Closing: the question that changes everything
At the end of that airline meeting, the CFO did not ask for another report. He asked a harder question:
"Can we model the real cost of how work actually gets done in this company?"
Not just salaries. Not just headcount. The full system.
That question changes the whole conversation. Because the real problem is not a data problem. It is a model problem.
Three ideas to distill:
Labor cost is not an accounting figure. It is a capability equation, and the unit of analysis has changed.
AI does not just improve productivity. It restructures the economic grammar of the organization, and most planning models have not caught up.
EPM architecture is not about automation.

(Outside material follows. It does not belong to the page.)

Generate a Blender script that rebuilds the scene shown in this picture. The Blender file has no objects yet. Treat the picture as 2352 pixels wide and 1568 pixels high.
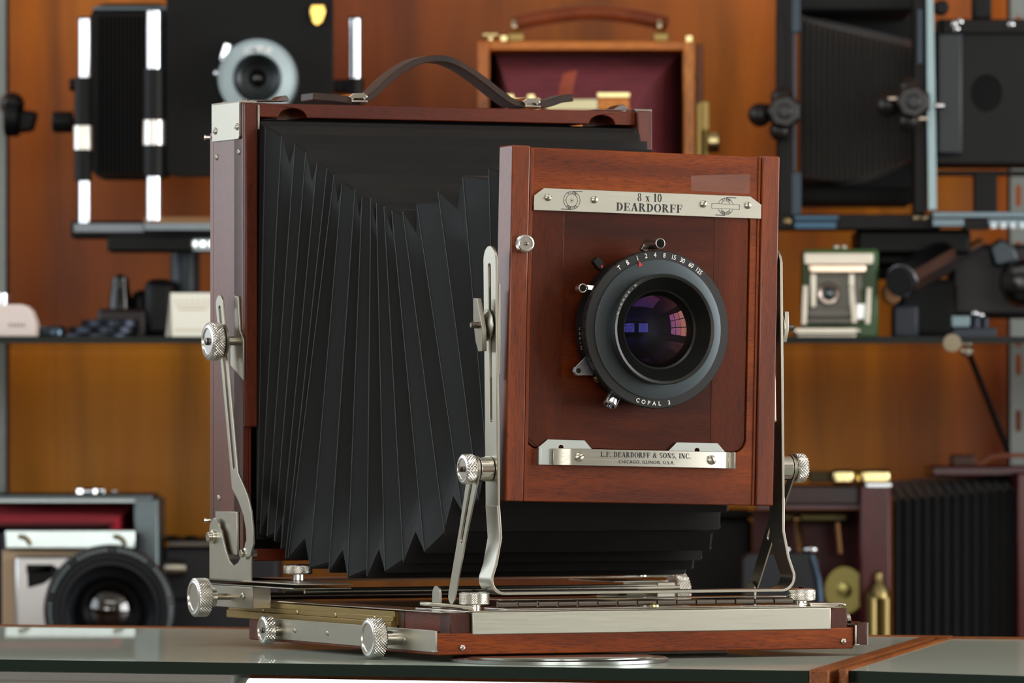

It is about forcing HR, Finance, and business onto a single decision model — scenario-ready and auditable.
This week, three questions to ask your team:
What percentage of our labor cost line is visible by capability, not by cost center?
Can HR, FP&A, and one business leader reconcile headcount definitions in a single one-hour meeting, with one reconciled number at the end?
What is our "cost of not hiring" calculation for the three most critical open roles on our plan today?
If you cannot answer any of these cleanly, you do not have a workforce planning process. You have a payroll budget.
The 12 to 24 month horizon. Organizations that rebuild their workforce costing models on EPM-class architectures will operate on a different economic grammar than the rest. Published case benchmarks point to payback windows of 12–24 months and three-year ROI ranges of 80–250% (estimated, with meaningful variance by sector, data maturity, and implementation governance). The gap between leaders and laggards is not technological. It is how quickly leadership teams accept that workforce planning has moved from an HR cycle to a margin-protection discipline.
The companies that answer that will not just improve workforce planning. They will redefine performance itself.
The rest will keep managing headcount.
And wondering — quietly — why the numbers don't add up.